I used to love shooting up liquefied meth into the large vein at the inside bend of my arm. I chased that high, abandoning all else in life. It got so bad, I did not recognize it was all I was doing— chasing a feeling that could never be replicated, chemistry being what it is and all.

In the midst of it, I was aging, my body emaciating, my mind losing its power and capacity little by little., but more and more.

There were holidays I missed with family, occasions with friends I ditched, and the worst – there were times I neglected to feed my dogs or take them out of the house for some sunshine.

It’s the sunshine I missed out on. God gave me so many opportunities to bask in this glow and to shine, and I retreated into the abyss of addiction.

Sunshine is what I look forward to daily, now. The high I chase now, is the race to open my eyes before the sun shimmers on the horizon. Unlike chasing a meth high, racing the sunrise becomes more exhilarating each day.

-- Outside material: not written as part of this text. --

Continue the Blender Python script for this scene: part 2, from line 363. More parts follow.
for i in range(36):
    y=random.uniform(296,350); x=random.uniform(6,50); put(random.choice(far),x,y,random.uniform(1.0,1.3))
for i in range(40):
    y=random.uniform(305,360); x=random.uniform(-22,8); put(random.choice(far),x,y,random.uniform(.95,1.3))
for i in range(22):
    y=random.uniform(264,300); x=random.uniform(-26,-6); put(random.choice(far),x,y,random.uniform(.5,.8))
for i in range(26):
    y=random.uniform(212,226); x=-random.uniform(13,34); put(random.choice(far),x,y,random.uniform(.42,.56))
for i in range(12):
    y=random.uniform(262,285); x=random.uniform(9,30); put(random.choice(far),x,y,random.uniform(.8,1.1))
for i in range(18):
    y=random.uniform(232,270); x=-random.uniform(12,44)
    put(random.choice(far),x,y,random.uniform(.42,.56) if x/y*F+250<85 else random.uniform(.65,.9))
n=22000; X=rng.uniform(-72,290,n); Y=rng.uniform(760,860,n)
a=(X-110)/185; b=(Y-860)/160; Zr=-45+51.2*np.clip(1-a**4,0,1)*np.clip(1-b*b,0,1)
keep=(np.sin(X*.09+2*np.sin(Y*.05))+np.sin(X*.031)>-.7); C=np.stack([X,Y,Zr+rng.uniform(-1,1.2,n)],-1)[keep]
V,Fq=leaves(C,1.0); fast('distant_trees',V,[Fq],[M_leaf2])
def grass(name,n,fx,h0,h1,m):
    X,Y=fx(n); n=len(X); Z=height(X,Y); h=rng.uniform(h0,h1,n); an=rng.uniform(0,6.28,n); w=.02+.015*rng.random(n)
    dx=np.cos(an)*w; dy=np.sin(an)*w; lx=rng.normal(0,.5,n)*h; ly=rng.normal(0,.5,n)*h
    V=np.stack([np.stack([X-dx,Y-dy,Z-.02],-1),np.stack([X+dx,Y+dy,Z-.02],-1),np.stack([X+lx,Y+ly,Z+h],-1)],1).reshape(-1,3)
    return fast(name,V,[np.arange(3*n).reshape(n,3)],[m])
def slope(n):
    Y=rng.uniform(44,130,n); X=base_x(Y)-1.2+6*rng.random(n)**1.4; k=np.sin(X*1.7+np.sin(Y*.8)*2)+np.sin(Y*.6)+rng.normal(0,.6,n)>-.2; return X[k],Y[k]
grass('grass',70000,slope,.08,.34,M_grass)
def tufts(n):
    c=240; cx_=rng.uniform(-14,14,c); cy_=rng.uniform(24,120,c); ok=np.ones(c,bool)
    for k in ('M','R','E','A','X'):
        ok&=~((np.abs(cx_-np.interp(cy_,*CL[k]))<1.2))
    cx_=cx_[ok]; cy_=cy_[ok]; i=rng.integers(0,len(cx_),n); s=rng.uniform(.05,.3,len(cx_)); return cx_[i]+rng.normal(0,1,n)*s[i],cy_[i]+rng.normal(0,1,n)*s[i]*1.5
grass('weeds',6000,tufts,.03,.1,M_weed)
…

I would not expect the me of three years ago to understand this at all. I was far more dumb, naive, vain, and arrogant to see what I see now. There is something God-given, dare I say Holy, about waking sober and able and curious upon a new day.

Life is ahead of me, with no promise for how long that will last, but with one sure covenant: that I get to command my moment with gifts by God and decisions to succeed.

There is glory in this race to see the Sun come upon the earth. If we can all touch the dew fall before the rays take them into the heavens, we can all beat whatever it is we’ve been chasing with deceiving abandon.